Why do "const inout" and "const inout shared" exist?

[Timon Gehr via Digitalmars-d]

On 02.07.2017 06:45, Walter Bright wrote:
> On 7/1/2017 9:12 PM, Timon Gehr wrote:
>> On 02.07.2017 05:13, Walter Bright wrote:
>>> On 7/1/2017 3:12 PM, Timon Gehr wrote:
>>>> const(const(T))     = const(T)
>>>> const(immutable(T)) = immutable(T)
>>>> const(inout(T))     = ?
>>>>
>>>> It used to be the case that const(inout(T)) = const(T), but this is 
>>>> wrong, because if we replace 'inout' by 'immutable', the result 
>>>> should be immutable(T), not const(T).
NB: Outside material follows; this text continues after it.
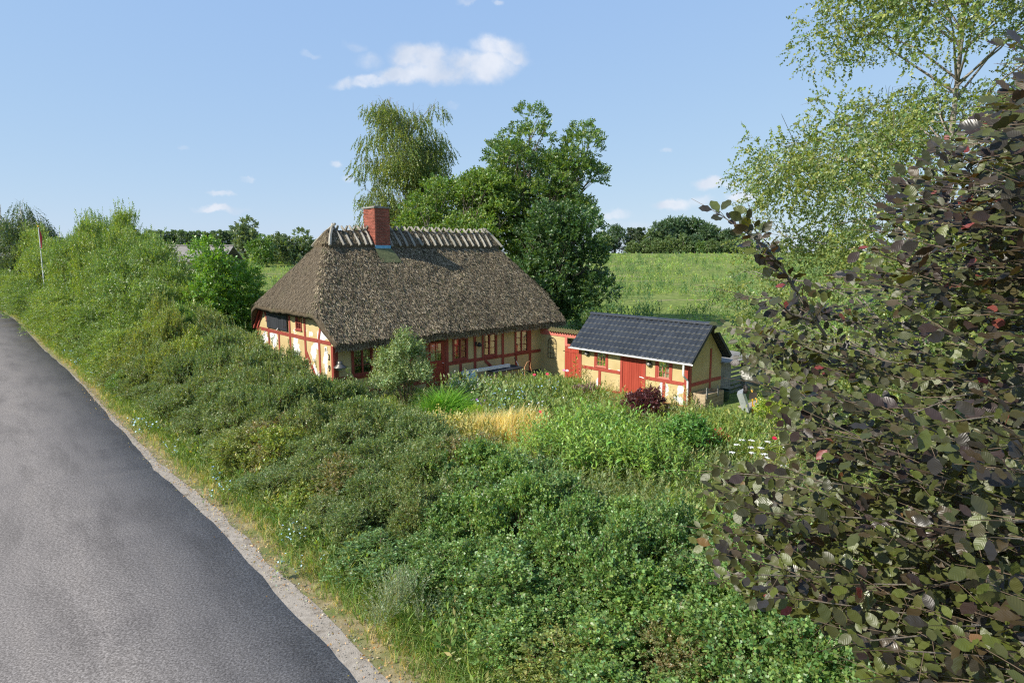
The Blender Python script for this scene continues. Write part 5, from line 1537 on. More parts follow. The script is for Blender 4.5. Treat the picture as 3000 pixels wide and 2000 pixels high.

Hence const(inout(T)) cannot 
>>>> be reduced further.
>>>
>>> If const(inout(T)) is reduced to inout(T), it works.
>>
>> Counterexample:
>>
>> const(inout(char))[] foo(bool condition, inout(char)[] chars){
>>      if(!condition) return "condition failed!";
>>      return chars;
>> }
>>
>> Turn const(inout(char)) into inout(char) and the example no longer 
>> compiles. (Nor should it.)
> 
> I don't think that matters. There's no reason to write const(inout) for 
> a return value.


I think the example demonstrate the reason. It either returns the 
argument or an immutable global. If the argument is immutable, so is the 
return value, otherwise the return value is const.